YOUR STRATEGIC PATHWAY

I would recommend a two-phase development process that would accomplish a number of goals and get the United Church of Canandaigua on a better marcom course. I’m presenting these phases as something you would do in partnership with Clearpath, but of course you can take care of these on your own if you prefer. The first phase involves a design and branding initiative and the second phase involves the further development of your Planning Center systems + adjacent systems. 

Note: If you decide you would like to explore a Clearpath partnership to complete these projects, we would need to specify the scope of the partnership and create a detailed project proposal, timeline, and budget. We will do this upon request.

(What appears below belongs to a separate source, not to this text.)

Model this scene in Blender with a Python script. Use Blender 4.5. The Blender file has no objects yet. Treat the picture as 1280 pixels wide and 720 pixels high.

  • PHASE I: BRANDING & GRAPHIC DESIGN TEMPLATES

    LOGO DESIGN PROJECT

    The first step is the most substantial would involve forming a logo design consulting team, equipping that team with knowledge about logo design, a 2-phase design process with multiple revisions until we’ve created the desired logo.

    CREATE BRANDING GUIDE

    Once the logo is complete, we’d create a branding guide (PDF) that would act as a resource for all future creative projects. This guide would detail out the fonts, colors, and general creative direction for most creative designs.

    CREATE GRAPHIC DESIGN TEMPLATES

    We would then create some different graphic design templates in Canva, which could be used and reused to create ongoing graphics for all ministries. This way, ministry leaders would be able to quickly create graphics that fit the bulletin, announcement screen in the lobby, planning center, and social media without taking too much time. If you did want to explore using Clearpath for ongoing graphic design, this step would not be as necessary as we’d be taking care of this ongoing need for you.

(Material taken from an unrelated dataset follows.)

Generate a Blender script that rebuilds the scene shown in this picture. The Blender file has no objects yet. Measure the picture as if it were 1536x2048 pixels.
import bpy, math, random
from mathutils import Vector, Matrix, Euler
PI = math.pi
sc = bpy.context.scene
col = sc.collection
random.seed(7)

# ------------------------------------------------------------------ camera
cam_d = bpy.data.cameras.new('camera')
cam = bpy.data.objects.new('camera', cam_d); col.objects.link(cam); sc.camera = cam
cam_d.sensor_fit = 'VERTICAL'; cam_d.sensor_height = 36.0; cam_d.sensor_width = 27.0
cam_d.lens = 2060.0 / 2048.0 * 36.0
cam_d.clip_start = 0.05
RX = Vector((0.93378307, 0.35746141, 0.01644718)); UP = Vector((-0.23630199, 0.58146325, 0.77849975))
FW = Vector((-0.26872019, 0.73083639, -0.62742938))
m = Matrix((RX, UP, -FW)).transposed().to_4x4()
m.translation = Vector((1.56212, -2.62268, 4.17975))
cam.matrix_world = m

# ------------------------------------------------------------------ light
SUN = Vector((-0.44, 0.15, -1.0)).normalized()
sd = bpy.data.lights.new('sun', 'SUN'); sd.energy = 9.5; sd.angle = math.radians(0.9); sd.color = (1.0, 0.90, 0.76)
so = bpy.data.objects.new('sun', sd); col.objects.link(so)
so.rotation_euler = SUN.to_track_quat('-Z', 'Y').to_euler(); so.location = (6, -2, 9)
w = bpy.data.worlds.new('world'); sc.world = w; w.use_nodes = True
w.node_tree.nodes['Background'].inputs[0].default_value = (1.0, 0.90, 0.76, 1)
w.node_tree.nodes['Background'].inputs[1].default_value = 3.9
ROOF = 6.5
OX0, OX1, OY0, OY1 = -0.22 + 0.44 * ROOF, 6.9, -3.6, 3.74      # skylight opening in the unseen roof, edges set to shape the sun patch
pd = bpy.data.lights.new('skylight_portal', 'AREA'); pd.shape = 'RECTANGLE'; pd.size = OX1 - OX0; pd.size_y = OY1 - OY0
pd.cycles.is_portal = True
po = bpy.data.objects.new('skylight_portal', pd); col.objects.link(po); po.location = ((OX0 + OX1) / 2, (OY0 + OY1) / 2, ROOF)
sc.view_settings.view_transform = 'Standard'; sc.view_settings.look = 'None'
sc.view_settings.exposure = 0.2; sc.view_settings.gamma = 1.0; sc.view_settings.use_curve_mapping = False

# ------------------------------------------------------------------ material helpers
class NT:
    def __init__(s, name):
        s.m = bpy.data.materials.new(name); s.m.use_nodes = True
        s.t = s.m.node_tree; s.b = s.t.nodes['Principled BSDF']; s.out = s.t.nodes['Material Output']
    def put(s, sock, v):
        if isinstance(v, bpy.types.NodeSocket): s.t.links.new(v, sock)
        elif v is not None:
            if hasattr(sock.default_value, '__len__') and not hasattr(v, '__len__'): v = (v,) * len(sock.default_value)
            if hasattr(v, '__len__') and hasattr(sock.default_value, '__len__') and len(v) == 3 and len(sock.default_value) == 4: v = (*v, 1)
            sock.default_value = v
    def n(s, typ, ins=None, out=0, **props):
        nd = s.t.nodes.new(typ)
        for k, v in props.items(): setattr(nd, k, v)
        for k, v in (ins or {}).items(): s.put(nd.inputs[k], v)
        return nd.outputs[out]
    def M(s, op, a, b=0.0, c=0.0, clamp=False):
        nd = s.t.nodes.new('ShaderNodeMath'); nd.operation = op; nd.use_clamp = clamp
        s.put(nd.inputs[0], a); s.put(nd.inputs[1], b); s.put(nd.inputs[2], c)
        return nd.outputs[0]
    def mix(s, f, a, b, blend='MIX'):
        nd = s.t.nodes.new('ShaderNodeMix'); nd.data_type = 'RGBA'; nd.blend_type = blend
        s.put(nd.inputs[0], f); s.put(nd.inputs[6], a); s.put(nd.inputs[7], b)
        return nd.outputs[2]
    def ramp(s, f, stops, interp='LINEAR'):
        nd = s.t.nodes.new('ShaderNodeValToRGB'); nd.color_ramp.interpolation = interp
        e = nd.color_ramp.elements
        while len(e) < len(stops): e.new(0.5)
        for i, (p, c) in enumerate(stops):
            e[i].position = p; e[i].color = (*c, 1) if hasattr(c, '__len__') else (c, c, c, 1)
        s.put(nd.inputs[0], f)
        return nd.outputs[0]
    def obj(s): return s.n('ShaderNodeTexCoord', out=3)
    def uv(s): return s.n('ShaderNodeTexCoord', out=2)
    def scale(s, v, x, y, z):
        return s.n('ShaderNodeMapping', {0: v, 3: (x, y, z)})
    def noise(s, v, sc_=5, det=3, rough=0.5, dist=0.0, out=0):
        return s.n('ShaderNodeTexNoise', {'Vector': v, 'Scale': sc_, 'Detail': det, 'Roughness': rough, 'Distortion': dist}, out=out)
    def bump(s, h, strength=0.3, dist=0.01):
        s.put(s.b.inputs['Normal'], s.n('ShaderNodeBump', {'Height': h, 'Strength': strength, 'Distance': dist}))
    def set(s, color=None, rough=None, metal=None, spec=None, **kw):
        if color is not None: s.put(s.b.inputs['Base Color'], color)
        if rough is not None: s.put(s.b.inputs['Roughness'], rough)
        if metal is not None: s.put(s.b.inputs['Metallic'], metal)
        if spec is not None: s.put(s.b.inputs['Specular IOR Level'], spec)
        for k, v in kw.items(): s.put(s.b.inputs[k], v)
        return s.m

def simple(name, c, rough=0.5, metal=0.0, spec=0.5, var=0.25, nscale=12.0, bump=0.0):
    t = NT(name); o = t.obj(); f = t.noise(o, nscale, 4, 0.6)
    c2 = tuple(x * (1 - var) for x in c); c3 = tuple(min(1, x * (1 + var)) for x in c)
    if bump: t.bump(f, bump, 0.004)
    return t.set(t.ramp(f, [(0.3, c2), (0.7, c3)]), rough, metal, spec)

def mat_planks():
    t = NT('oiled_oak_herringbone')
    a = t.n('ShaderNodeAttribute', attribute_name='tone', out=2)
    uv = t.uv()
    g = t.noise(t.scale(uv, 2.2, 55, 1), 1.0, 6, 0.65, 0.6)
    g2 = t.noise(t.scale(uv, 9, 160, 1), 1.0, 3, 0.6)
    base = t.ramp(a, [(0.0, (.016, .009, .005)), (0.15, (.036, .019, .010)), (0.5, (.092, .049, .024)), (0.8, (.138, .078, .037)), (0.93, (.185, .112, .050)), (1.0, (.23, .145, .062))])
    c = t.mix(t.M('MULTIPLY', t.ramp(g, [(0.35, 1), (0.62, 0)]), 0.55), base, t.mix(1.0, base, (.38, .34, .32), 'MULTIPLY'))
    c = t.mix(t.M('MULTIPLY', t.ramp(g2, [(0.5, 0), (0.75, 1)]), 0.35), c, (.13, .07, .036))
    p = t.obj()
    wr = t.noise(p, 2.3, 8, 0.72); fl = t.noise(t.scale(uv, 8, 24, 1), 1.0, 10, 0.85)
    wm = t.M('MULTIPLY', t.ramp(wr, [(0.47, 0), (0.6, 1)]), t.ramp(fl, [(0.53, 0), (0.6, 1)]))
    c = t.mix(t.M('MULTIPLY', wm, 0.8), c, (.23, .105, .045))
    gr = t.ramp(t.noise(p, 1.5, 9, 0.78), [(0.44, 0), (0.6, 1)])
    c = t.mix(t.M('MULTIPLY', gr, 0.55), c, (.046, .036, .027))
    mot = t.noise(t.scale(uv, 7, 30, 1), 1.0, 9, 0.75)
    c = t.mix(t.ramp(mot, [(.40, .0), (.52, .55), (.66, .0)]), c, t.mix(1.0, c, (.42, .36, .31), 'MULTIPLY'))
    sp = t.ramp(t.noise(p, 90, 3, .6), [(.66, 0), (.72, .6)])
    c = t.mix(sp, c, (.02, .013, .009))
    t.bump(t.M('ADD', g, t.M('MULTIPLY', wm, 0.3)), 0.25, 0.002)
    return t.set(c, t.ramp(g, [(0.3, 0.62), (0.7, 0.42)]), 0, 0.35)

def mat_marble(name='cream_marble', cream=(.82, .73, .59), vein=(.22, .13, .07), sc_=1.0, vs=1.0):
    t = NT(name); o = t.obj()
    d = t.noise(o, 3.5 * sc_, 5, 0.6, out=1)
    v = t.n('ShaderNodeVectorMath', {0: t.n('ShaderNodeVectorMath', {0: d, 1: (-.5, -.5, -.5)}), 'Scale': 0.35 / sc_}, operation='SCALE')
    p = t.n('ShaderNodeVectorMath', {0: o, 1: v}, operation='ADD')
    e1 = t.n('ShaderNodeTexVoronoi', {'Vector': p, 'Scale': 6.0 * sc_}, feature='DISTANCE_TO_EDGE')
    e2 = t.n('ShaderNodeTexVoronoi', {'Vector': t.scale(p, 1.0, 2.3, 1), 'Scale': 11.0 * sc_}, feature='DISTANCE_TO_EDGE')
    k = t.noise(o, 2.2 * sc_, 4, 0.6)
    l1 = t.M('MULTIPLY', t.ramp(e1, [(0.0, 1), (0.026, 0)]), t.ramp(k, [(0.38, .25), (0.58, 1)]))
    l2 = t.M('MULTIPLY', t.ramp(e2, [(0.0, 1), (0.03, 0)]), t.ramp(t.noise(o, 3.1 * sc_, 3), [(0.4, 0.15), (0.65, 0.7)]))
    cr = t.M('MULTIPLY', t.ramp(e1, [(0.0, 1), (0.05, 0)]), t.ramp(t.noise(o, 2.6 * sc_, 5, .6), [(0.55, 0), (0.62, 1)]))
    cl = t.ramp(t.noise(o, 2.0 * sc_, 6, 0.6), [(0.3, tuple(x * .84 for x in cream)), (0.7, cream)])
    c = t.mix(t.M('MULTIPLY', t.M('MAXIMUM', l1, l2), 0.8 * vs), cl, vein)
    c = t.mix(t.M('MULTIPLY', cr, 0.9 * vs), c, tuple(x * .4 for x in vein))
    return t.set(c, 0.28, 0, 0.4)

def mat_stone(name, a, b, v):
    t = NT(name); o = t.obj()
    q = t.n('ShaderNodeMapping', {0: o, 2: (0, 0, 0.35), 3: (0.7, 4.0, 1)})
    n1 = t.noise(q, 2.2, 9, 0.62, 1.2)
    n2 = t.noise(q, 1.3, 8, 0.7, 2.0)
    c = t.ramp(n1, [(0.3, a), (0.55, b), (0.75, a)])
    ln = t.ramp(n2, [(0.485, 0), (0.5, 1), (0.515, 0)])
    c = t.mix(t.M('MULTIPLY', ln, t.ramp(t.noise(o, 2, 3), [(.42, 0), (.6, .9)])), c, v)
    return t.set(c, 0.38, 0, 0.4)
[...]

    UPDATE PLATFORMS AND PRINTABLES

    Finally, each platform, printable, and sign would need to be updated with new designs/logo in order to begin to reinforce the church logo.

  • PHASE II: PLANNING CENTER + CHURCH CENTER DEVELOPMENT

    PLANNING CENTER: WORKFLOWS, LISTS, INTEGRATIONS AND FORMS

    First we’ll want to put some work into building out your Planning Center People systems, including creating strategic workflows, automated lists, setting up email and text integrations, and building contingent capable forms that act as a launching point for a variety of processes.

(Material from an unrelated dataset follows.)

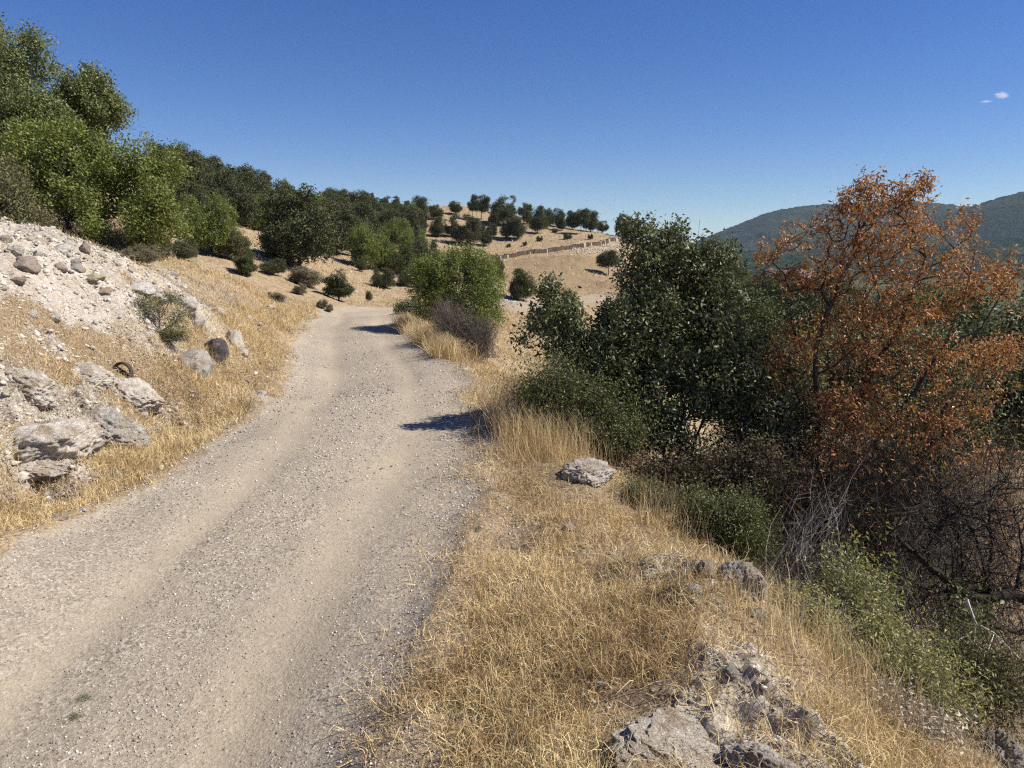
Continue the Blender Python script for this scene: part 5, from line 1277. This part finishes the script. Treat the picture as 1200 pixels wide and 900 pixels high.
# small grey-green weeds on the road
for i, (u, v, lb) in enumerate([(100, 820, 'small grey-green weed flat on the road at the lower left'), (88, 843, 'smaller grey-green weed just below the other one on the road'), (560, 622, 'little green weed at the right road edge by the straw verge')]):
    b = hit(u, v, 2, 9); k = b[1] / FPX
    brush('road_weed', b, [(b[0], b[1], b[2] + .008, (13 - 3 * i) * k, .035, .010)], M['twig_grey'], lb, 'weed', seed=90 + i, n=40, width=.0012, foot=.03, side=2, leafm=M['leaf_blue'], per=2, size=.007, aspect=.4, gap=.1)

    MAILCHIMP & TEXT DEVELOPMENT:

    Next comes the creative and functional development of both Mailchimp and any texting services you decide to use. This could include recreating any of your current printables in Mailchimp.

    CHURCH CENTER: APP DESIGN AND STRATEGIC RELAUNCH

    Finally I would recommend building out your church center app to function as a fully functioning engagement app and present it as the primary announcement and engagement tool for the church. This process would be a combination of branded graphic design, printed onboarding instructions, and equipping for the staff to maintain the app.